Read the data and repeat all of it exactly.

====== DATA ======

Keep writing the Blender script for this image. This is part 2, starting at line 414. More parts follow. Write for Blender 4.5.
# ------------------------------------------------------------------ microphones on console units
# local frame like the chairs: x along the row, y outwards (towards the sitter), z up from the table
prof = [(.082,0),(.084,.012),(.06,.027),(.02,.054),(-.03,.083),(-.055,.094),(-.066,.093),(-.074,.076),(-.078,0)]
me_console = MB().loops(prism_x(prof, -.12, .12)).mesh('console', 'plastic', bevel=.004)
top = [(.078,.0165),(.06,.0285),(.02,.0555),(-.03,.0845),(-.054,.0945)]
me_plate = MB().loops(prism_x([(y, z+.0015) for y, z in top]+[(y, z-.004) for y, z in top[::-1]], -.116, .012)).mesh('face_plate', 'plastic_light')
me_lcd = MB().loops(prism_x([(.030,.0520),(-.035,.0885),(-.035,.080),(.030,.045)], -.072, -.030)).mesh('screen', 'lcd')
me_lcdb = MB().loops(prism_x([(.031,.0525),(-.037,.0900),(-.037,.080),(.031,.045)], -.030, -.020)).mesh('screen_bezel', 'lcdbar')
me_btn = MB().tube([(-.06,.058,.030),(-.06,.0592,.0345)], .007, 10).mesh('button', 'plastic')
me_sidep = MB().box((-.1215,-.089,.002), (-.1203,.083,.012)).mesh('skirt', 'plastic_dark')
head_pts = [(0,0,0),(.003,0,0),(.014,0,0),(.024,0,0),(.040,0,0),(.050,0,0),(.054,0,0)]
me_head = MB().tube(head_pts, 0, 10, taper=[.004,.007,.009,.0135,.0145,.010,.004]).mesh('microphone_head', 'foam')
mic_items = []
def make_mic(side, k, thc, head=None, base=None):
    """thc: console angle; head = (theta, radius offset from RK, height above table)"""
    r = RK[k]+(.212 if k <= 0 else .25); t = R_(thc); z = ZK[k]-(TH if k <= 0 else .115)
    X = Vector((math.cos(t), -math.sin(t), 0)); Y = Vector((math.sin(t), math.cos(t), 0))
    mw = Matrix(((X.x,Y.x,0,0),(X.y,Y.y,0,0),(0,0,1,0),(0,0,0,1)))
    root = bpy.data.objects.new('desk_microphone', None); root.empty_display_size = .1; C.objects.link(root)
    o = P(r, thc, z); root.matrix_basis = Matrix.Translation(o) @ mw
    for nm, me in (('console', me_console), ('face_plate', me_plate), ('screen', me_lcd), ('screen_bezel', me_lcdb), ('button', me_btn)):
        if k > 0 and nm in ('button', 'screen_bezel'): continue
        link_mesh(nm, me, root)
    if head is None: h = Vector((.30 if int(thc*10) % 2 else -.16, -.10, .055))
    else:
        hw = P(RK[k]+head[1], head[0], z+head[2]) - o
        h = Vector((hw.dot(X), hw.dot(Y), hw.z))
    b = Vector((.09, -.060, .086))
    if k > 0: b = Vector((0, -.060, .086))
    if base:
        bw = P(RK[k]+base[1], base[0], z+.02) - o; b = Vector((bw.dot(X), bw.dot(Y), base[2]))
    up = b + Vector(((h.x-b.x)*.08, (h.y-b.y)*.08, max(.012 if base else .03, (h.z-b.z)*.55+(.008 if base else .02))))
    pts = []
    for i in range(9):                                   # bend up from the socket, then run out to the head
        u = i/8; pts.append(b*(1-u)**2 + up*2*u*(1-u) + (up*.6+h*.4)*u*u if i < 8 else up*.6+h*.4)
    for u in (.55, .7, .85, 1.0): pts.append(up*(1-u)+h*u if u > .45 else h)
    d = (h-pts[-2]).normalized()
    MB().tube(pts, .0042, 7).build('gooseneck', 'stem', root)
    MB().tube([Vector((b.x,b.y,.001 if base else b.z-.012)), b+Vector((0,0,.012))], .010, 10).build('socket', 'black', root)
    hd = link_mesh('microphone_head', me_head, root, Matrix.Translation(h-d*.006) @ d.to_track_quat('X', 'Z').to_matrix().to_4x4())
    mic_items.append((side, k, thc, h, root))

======

> FULL ANSWER
Keep writing the Blender script for this image. This is part 2, starting at line 414. More parts follow. Write for Blender 4.5.
# ------------------------------------------------------------------ microphones on console units
# local frame like the chairs: x along the row, y outwards (towards the sitter), z up from the table
prof = [(.082,0),(.084,.012),(.06,.027),(.02,.054),(-.03,.083),(-.055,.094),(-.066,.093),(-.074,.076),(-.078,0)]
me_console = MB().loops(prism_x(prof, -.12, .12)).mesh('console', 'plastic', bevel=.004)
top = [(.078,.0165),(.06,.0285),(.02,.0555),(-.03,.0845),(-.054,.0945)]
me_plate = MB().loops(prism_x([(y, z+.0015) for y, z in top]+[(y, z-.004) for y, z in top[::-1]], -.116, .012)).mesh('face_plate', 'plastic_light')
me_lcd = MB().loops(prism_x([(.030,.0520),(-.035,.0885),(-.035,.080),(.030,.045)], -.072, -.030)).mesh('screen', 'lcd')
me_lcdb = MB().loops(prism_x([(.031,.0525),(-.037,.0900),(-.037,.080),(.031,.045)], -.030, -.020)).mesh('screen_bezel', 'lcdbar')
me_btn = MB().tube([(-.06,.058,.030),(-.06,.0592,.0345)], .007, 10).mesh('button', 'plastic')
me_sidep = MB().box((-.1215,-.089,.002), (-.1203,.083,.012)).mesh('skirt', 'plastic_dark')
head_pts = [(0,0,0),(.003,0,0),(.014,0,0),(.024,0,0),(.040,0,0),(.050,0,0),(.054,0,0)]
me_head = MB().tube(head_pts, 0, 10, taper=[.004,.007,.009,.0135,.0145,.010,.004]).mesh('microphone_head', 'foam')
mic_items = []
def make_mic(side, k, thc, head=None, base=None):
    """thc: console angle; head = (theta, radius offset from RK, height above table)"""
    r = RK[k]+(.212 if k <= 0 else .25); t = R_(thc); z = ZK[k]-(TH if k <= 0 else .115)
    X = Vector((math.cos(t), -math.sin(t), 0)); Y = Vector((math.sin(t), math.cos(t), 0))
    mw = Matrix(((X.x,Y.x,0,0),(X.y,Y.y,0,0),(0,0,1,0),(0,0,0,1)))
    root = bpy.data.objects.new('desk_microphone', None); root.empty_display_size = .1; C.objects.link(root)
    o = P(r, thc, z); root.matrix_basis = Matrix.Translation(o) @ mw
    for nm, me in (('console', me_console), ('face_plate', me_plate), ('screen', me_lcd), ('screen_bezel', me_lcdb), ('button', me_btn)):
        if k > 0 and nm in ('button', 'screen_bezel'): continue
        link_mesh(nm, me, root)
    if head is None: h = Vector((.30 if int(thc*10) % 2 else -.16, -.10, .055))
    else:
        hw = P(RK[k]+head[1], head[0], z+head[2]) - o
        h = Vector((hw.dot(X), hw.dot(Y), hw.z))
    b = Vector((.09, -.060, .086))
    if k > 0: b = Vector((0, -.060, .086))
    if base:
        bw = P(RK[k]+base[1], base[0], z+.02) - o; b = Vector((bw.dot(X), bw.dot(Y), base[2]))
    up = b + Vector(((h.x-b.x)*.08, (h.y-b.y)*.08, max(.012 if base else .03, (h.z-b.z)*.55+(.008 if base else .02))))
    pts = []
    for i in range(9):                                   # bend up from the socket, then run out to the head
        u = i/8; pts.append(b*(1-u)**2 + up*2*u*(1-u) + (up*.6+h*.4)*u*u if i < 8 else up*.6+h*.4)
    for u in (.55, .7, .85, 1.0): pts.append(up*(1-u)+h*u if u > .45 else h)
    d = (h-pts[-2]).normalized()
    MB().tube(pts, .0042, 7).build('gooseneck', 'stem', root)
    MB().tube([Vector((b.x,b.y,.001 if base else b.z-.012)), b+Vector((0,0,.012))], .010, 10).build('socket', 'black', root)
    hd = link_mesh('microphone_head', me_head, root, Matrix.Translation(h-d*.006) @ d.to_track_quat('X', 'Z').to_matrix().to_4x4())
    mic_items.append((side, k, thc, h, root))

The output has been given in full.